A pesquisadora ainda revela que a prefeitura de Dourados está alheia ao que acontece com as famílias indígenas porque acreditam que as questões indígenas são ligadas ao Distrito Sanitário Especial Indígena (Sesai) e à Fundação Nacional dos Povos Originários (Funai).
“Essas pessoas não deixam de ser munícipes, mas a prefeitura sempre se exime de suas responsabilidades ao ponto de nem Samu [Serviço de Atendimento Móvel de Urgência] e nem bombeiros entrarem nas áreas demarcadas e muito menos nos acampamentos indígenas.

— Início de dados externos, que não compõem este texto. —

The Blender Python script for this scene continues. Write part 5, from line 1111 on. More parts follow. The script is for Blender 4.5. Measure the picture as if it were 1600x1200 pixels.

Ainda conforme Verônica, todas as solicitações de atendimentos de saúde para os indígenas são feitas por meio da Sesai no Ministério Público Federal (MPF). Em Dourados, a instituição tem duas bases de atendimento volantes responsáveis pelas 13 áreas de retomada e acampamento e mais quatro aldeias fora da reserva indígena.
“Elas trabalham por meio de revezamento, então, vão ao mesmo local só duas vezes no mês. Isso foi implementado de maneira rotineira devido ao tanto de demandas via MPF porque a Sesai também entende que os indígenas fora de terras demarcadas não têm direito à saúde”, conclui.
DEMARCAÇÃO
De acordo com a denúncia encaminhada pelo Conselho Geral Kuñangue Aty Guasu, a Fundação Nacional dos Povos Indígenas suspendeu os trabalhos do grupo técnico criado para identificação e delimitação do território originário onde a menina vivia com sua família antes de serem expulsos.
Além da denúncia sobre a morte da criança, também foi encaminhado aos órgãos responsáveis que apurem a situação com urgência.
“ [...] a morte dessa criança é só a ponta do iceberg de uma situação gravíssima continuada, que estão ligadas às questões fundiárias, as consequências da não garantia de nossos direitos originários e constitucionais, e dos problemas sociais que decorrem por décadas os territórios Kaiowá e Guarani”, destaca a denúncia.